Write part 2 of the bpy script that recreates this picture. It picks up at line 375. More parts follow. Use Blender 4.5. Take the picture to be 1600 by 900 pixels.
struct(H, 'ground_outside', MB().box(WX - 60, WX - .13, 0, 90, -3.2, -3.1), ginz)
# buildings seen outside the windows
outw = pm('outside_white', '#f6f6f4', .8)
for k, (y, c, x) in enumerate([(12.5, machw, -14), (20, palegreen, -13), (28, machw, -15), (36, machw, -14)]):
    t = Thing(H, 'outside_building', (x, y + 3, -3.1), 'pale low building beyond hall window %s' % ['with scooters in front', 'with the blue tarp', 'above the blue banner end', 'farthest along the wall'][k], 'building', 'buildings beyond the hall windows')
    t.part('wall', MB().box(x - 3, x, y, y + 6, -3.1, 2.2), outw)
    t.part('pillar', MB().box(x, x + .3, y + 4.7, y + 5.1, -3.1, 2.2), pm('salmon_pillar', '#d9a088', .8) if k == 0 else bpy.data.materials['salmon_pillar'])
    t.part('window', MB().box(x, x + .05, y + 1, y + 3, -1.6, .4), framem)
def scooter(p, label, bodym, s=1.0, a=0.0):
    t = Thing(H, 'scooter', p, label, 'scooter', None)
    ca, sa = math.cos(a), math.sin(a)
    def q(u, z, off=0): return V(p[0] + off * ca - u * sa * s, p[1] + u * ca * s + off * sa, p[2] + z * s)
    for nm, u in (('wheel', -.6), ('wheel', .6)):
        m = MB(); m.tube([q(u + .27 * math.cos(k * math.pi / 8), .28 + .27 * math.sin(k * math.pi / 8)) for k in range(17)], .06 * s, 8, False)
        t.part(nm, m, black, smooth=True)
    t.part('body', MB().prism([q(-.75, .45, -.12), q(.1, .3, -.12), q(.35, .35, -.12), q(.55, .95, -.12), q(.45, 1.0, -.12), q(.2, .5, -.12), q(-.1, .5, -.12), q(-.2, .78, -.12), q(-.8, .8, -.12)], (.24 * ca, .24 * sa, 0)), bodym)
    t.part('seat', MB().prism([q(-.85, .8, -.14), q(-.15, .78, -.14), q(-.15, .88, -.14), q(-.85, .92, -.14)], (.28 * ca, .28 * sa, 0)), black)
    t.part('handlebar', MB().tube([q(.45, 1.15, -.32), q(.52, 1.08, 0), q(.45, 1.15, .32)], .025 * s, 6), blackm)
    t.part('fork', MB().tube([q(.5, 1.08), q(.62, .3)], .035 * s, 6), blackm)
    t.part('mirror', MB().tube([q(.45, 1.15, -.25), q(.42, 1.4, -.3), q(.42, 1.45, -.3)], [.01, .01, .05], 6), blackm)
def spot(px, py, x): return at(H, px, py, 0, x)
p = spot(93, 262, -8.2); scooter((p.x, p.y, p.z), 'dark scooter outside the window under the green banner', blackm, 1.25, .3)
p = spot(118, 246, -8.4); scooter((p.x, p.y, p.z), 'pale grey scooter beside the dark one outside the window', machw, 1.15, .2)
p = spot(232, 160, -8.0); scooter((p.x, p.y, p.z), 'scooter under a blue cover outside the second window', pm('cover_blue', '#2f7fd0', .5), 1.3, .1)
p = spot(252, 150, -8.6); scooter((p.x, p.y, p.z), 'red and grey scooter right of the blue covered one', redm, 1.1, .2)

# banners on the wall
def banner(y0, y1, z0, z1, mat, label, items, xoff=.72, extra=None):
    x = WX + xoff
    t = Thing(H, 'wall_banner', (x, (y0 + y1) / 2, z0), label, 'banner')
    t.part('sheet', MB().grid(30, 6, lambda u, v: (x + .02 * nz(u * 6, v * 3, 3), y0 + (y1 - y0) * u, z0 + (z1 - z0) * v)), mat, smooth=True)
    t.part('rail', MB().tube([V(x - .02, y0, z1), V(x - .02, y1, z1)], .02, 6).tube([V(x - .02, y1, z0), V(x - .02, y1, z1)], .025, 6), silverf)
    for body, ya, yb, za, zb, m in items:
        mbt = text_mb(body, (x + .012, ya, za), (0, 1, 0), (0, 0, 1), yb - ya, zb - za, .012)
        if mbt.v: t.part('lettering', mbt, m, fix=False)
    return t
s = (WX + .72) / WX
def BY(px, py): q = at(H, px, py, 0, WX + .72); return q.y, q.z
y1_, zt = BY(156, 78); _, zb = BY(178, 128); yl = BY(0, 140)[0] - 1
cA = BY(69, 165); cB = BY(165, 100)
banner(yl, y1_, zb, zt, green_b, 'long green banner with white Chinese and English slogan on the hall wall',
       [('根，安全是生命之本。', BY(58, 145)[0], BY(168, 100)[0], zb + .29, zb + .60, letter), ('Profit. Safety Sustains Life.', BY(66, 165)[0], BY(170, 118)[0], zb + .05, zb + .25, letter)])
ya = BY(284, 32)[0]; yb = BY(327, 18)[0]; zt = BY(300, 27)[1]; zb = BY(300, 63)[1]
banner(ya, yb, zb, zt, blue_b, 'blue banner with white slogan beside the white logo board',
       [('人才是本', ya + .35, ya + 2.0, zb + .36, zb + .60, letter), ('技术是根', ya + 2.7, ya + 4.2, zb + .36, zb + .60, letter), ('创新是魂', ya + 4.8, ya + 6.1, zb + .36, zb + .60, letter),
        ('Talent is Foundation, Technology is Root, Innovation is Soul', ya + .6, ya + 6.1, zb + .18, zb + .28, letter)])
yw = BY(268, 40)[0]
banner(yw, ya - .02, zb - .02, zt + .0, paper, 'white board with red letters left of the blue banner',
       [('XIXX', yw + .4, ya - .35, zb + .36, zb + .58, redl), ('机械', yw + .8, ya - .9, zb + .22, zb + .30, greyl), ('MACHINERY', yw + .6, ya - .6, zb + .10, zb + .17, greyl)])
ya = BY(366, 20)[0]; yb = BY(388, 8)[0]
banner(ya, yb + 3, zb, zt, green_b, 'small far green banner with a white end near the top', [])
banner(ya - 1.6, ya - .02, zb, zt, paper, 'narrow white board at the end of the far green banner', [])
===
### Problem to work on
Copy the data above in full, character for character.

### Correct answer
Write part 2 of the bpy script that recreates this picture. It picks up at line 375. More parts follow. Use Blender 4.5. Take the picture to be 1600 by 900 pixels.
struct(H, 'ground_outside', MB().box(WX - 60, WX - .13, 0, 90, -3.2, -3.1), ginz)
# buildings seen outside the windows
outw = pm('outside_white', '#f6f6f4', .8)
for k, (y, c, x) in enumerate([(12.5, machw, -14), (20, palegreen, -13), (28, machw, -15), (36, machw, -14)]):
    t = Thing(H, 'outside_building', (x, y + 3, -3.1), 'pale low building beyond hall window %s' % ['with scooters in front', 'with the blue tarp', 'above the blue banner end', 'farthest along the wall'][k], 'building', 'buildings beyond the hall windows')
    t.part('wall', MB().box(x - 3, x, y, y + 6, -3.1, 2.2), outw)
    t.part('pillar', MB().box(x, x + .3, y + 4.7, y + 5.1, -3.1, 2.2), pm('salmon_pillar', '#d9a088', .8) if k == 0 else bpy.data.materials['salmon_pillar'])
    t.part('window', MB().box(x, x + .05, y + 1, y + 3, -1.6, .4), framem)
def scooter(p, label, bodym, s=1.0, a=0.0):
    t = Thing(H, 'scooter', p, label, 'scooter', None)
    ca, sa = math.cos(a), math.sin(a)
    def q(u, z, off=0): return V(p[0] + off * ca - u * sa * s, p[1] + u * ca * s + off * sa, p[2] + z * s)
    for nm, u in (('wheel', -.6), ('wheel', .6)):
        m = MB(); m.tube([q(u + .27 * math.cos(k * math.pi / 8), .28 + .27 * math.sin(k * math.pi / 8)) for k in range(17)], .06 * s, 8, False)
        t.part(nm, m, black, smooth=True)
    t.part('body', MB().prism([q(-.75, .45, -.12), q(.1, .3, -.12), q(.35, .35, -.12), q(.55, .95, -.12), q(.45, 1.0, -.12), q(.2, .5, -.12), q(-.1, .5, -.12), q(-.2, .78, -.12), q(-.8, .8, -.12)], (.24 * ca, .24 * sa, 0)), bodym)
    t.part('seat', MB().prism([q(-.85, .8, -.14), q(-.15, .78, -.14), q(-.15, .88, -.14), q(-.85, .92, -.14)], (.28 * ca, .28 * sa, 0)), black)
    t.part('handlebar', MB().tube([q(.45, 1.15, -.32), q(.52, 1.08, 0), q(.45, 1.15, .32)], .025 * s, 6), blackm)
    t.part('fork', MB().tube([q(.5, 1.08), q(.62, .3)], .035 * s, 6), blackm)
    t.part('mirror', MB().tube([q(.45, 1.15, -.25), q(.42, 1.4, -.3), q(.42, 1.45, -.3)], [.01, .01, .05], 6), blackm)
def spot(px, py, x): return at(H, px, py, 0, x)
p = spot(93, 262, -8.2); scooter((p.x, p.y, p.z), 'dark scooter outside the window under the green banner', blackm, 1.25, .3)
p = spot(118, 246, -8.4); scooter((p.x, p.y, p.z), 'pale grey scooter beside the dark one outside the window', machw, 1.15, .2)
p = spot(232, 160, -8.0); scooter((p.x, p.y, p.z), 'scooter under a blue cover outside the second window', pm('cover_blue', '#2f7fd0', .5), 1.3, .1)
p = spot(252, 150, -8.6); scooter((p.x, p.y, p.z), 'red and grey scooter right of the blue covered one', redm, 1.1, .2)

# banners on the wall
def banner(y0, y1, z0, z1, mat, label, items, xoff=.72, extra=None):
    x = WX + xoff
    t = Thing(H, 'wall_banner', (x, (y0 + y1) / 2, z0), label, 'banner')
    t.part('sheet', MB().grid(30, 6, lambda u, v: (x + .02 * nz(u * 6, v * 3, 3), y0 + (y1 - y0) * u, z0 + (z1 - z0) * v)), mat, smooth=True)
    t.part('rail', MB().tube([V(x - .02, y0, z1), V(x - .02, y1, z1)], .02, 6).tube([V(x - .02, y1, z0), V(x - .02, y1, z1)], .025, 6), silverf)
    for body, ya, yb, za, zb, m in items:
        mbt = text_mb(body, (x + .012, ya, za), (0, 1, 0), (0, 0, 1), yb - ya, zb - za, .012)
        if mbt.v: t.part('lettering', mbt, m, fix=False)
    return t
s = (WX + .72) / WX
def BY(px, py): q = at(H, px, py, 0, WX + .72); return q.y, q.z
y1_, zt = BY(156, 78); _, zb = BY(178, 128); yl = BY(0, 140)[0] - 1
cA = BY(69, 165); cB = BY(165, 100)
banner(yl, y1_, zb, zt, green_b, 'long green banner with white Chinese and English slogan on the hall wall',
       [('根，安全是生命之本。', BY(58, 145)[0], BY(168, 100)[0], zb + .29, zb + .60, letter), ('Profit. Safety Sustains Life.', BY(66, 165)[0], BY(170, 118)[0], zb + .05, zb + .25, letter)])
ya = BY(284, 32)[0]; yb = BY(327, 18)[0]; zt = BY(300, 27)[1]; zb = BY(300, 63)[1]
banner(ya, yb, zb, zt, blue_b, 'blue banner with white slogan beside the white logo board',
       [('人才是本', ya + .35, ya + 2.0, zb + .36, zb + .60, letter), ('技术是根', ya + 2.7, ya + 4.2, zb + .36, zb + .60, letter), ('创新是魂', ya + 4.8, ya + 6.1, zb + .36, zb + .60, letter),
        ('Talent is Foundation, Technology is Root, Innovation is Soul', ya + .6, ya + 6.1, zb + .18, zb + .28, letter)])
yw = BY(268, 40)[0]
banner(yw, ya - .02, zb - .02, zt + .0, paper, 'white board with red letters left of the blue banner',
       [('XIXX', yw + .4, ya - .35, zb + .36, zb + .58, redl), ('机械', yw + .8, ya - .9, zb + .22, zb + .30, greyl), ('MACHINERY', yw + .6, ya - .6, zb + .10, zb + .17, greyl)])
ya = BY(366, 20)[0]; yb = BY(388, 8)[0]
banner(ya, yb + 3, zb, zt, green_b, 'small far green banner with a white end near the top', [])
banner(ya - 1.6, ya - .02, zb, zt, paper, 'narrow white board at the end of the far green banner', [])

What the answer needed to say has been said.